By all standards, he is always eloquent and well prepared. His mode of questioning is very robust, though it may be described by some as arrogant.

Faal defends his tough questioning as a vital part of his job to solicit the right answers from people who are seemingly uncooperative.

For anything Faal considers the right thing to do, he is generally seen as someone who barely entertains dissent.

He called lawyers critical of his performance “the armchair lawyers”.

He equally retorted criticism against him for giving a plot of land to a TRRC witness.
At Gambia’s TRRC, people not only keenly follow the proceedings, they raise money for some victims who lost important material and human resources.

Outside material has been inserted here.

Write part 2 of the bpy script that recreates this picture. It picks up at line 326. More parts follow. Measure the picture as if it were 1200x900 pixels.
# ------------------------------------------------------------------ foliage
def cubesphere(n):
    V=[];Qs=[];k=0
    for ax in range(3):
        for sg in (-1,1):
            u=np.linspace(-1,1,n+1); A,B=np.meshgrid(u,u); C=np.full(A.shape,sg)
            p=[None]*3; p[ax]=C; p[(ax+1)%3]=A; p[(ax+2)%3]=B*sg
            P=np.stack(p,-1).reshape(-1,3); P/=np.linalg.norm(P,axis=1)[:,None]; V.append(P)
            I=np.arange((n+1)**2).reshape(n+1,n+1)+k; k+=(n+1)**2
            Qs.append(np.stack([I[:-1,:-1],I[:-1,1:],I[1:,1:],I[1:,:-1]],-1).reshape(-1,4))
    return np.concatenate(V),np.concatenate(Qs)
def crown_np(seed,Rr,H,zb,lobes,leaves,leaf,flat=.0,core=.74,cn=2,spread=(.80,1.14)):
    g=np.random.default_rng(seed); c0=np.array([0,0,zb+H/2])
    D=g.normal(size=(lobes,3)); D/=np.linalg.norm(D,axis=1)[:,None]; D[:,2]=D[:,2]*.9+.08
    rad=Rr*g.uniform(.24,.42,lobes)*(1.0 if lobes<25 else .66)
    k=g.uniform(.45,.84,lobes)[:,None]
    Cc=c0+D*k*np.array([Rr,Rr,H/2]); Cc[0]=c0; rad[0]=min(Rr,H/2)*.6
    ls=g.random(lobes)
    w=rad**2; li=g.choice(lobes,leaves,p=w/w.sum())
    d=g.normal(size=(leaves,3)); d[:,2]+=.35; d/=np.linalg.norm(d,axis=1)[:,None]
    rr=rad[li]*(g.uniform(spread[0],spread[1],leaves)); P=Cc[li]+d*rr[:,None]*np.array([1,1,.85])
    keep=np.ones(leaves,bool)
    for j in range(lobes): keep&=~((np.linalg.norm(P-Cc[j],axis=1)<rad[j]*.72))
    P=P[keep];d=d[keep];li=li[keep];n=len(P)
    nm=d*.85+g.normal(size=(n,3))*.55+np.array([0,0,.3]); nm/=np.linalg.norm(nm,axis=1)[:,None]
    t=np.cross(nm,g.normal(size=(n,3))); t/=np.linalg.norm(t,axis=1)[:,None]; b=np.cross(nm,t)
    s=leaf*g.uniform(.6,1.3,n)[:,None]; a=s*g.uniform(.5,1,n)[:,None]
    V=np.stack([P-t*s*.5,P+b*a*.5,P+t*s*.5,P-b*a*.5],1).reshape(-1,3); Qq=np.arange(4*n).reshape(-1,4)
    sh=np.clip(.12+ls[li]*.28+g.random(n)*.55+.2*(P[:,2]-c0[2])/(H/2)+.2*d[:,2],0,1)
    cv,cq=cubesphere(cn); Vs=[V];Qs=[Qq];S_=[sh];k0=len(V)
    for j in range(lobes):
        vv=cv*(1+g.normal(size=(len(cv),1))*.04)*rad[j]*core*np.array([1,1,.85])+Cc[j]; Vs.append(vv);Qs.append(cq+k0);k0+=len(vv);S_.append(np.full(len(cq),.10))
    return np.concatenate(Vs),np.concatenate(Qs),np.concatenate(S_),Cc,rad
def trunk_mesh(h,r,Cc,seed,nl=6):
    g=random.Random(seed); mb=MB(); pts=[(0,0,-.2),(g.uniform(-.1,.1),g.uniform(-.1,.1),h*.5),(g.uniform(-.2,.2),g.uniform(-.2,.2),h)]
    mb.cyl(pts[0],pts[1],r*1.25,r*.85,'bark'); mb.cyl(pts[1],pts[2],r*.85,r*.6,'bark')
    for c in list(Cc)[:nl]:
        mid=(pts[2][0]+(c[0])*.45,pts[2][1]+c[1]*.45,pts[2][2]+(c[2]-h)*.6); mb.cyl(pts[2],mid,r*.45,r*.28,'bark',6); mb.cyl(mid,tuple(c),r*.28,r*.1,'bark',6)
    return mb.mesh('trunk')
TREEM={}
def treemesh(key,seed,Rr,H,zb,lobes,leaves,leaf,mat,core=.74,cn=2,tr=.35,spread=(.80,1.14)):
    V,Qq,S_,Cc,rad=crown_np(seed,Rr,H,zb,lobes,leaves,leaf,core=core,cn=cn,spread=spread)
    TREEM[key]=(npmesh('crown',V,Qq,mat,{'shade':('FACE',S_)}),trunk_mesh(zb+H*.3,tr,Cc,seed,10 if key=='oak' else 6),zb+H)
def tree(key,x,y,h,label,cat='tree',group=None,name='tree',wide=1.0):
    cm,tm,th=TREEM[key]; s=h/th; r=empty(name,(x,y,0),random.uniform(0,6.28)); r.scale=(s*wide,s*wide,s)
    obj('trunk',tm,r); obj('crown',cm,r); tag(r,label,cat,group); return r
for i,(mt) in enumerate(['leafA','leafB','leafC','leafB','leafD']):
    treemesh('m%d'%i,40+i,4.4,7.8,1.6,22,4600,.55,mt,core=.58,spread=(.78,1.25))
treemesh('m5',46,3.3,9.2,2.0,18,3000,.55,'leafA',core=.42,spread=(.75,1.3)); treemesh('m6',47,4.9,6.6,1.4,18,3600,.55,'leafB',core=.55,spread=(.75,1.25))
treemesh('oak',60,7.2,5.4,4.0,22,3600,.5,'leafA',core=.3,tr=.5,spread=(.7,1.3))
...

Two individuals have so far benefitted from such private fund-raising. One of them is Mafugie Sonko, a low-ranking soldier who spent 9 years in jail without a single court appearance, and who was the 27th witness to appear before the TRRC.

Through “go-fund-me” on social media, Sonko received 175, 000 dalasi (3,500 USD). While the money was being given to him at the TRRC, lead counsel Essa Faal gave Sonko a plot of land.

This drew criticism from people who said the TRRC should not allow its venue to be used for such gifts since it can be misconstrued as reparations for Sonko by some other victims.

Faal nevertheless defended his actions as an act of goodwill that should be emulated.

“I am not going to apologise for that,” he snapped. People close to him said he is often known for generous gifts, something, he said, “Gambians are known for”.